Dependendo do resultado da ingestão, como intoxicação grave, sequelas permanentes ou morte, os envolvidos também podem ser acusados de lesão corporal, homicídio e crimes contra a saúde pública. Além disso, diante do fluxo financeiro e da organização necessária para tais práticas, podem ser enquadrados ainda em crimes de lavagem de dinheiro, associação criminosa ou, até mesmo, organização criminosa.

De onde vêm essas bebidas?

A adulteração pode ocorrer em diferentes etapas — produção, envase ou redistribuição — sempre fora dos canais legais e sem qualquer controle sanitário, por meio de fábricas improvisadas ou postos clandestinos.

Para Fernando Moreira, existem quatro principais rotas de origem das bebidas adulteradas:

  • Produção clandestina: fabricação em alambiques de "fundo de quintal", sem qualquer fiscalização.
  • Envase fraudulento: reaproveitamento de garrafas, rolhas e lacres de marcas conhecidas para enganar consumidores.
  • Desvio na cadeia de distribuição: bebidas legítimas que são desviadas e misturadas a solventes ou álcool impróprio para consumo.
  • Contrabando: entrada irregular de bebidas no país, posteriormente "batizadas" com substâncias tóxicas.

Em menor escala, também pode haver fraude diretamente no ponto de venda, como bares e casas noturnas, quando o conteúdo é diluído para "render" mais.

Segundo o advogado, esse cenário evidencia falhas estruturais na fiscalização. A multiplicação dos casos é favorecida por fatores, como equipes reduzidas de fiscalização, foco excessivo nos grandes produtores em detrimento dos demais elos da cadeia, falta de inteligência para rastrear distribuidores "laranjas", fronteiras vulneráveis ao contrabando, atrativo econômico do metanol — mais barato que o etanol — e a baixa conscientização dos consumidores.

O que pode ser feito para evitar situações como essa?

Moreira destaca que a legislação brasileira dispõe de mecanismos para prevenir a adulteração de bebidas. O Código de Defesa do Consumidor estabelece deveres de segurança e informação, prevê o recall de produtos perigosos (arts. 8º a 10), impõe a responsabilidade objetiva dos fornecedores e autoriza a aplicação de sanções administrativas. Além disso, existem normas sanitárias, impostas pela Anvisa e pelas vigilâncias estaduais e municipais, que determinam boas práticas de fabricação e armazenagem. O Ministério da Agricultura, Pecuária e Abastecimento (Mapa) também atua no licenciamento e fiscalização de diversas categorias de bebidas. No campo criminal, o artigo 272 do Código Penal e a Lei nº 8.137/90 punem a adulteração e a venda de produtos impróprios para consumo.

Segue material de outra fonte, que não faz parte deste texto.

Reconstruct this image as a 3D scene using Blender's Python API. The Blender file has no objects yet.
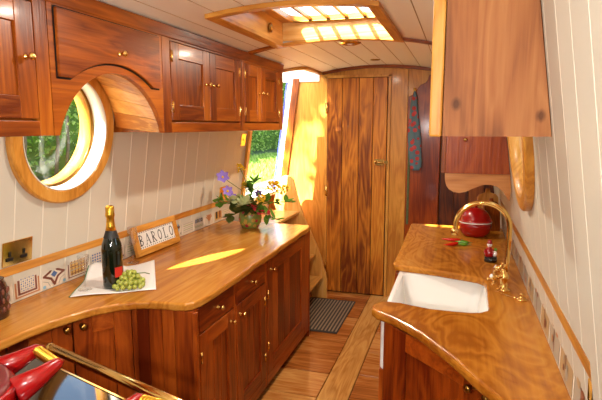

Na avaliação de Rodrigo Sayeg, entretanto, é preciso reforçar a aplicação dessas normas com medidas práticas, como intensificação da fiscalização em pontos de venda e distribuidoras, campanhas de conscientização voltadas a consumidores e comerciantes, estímulo a denúncias anônimas por canais oficiais e ações conjuntas entre órgãos de segurança e saúde pública.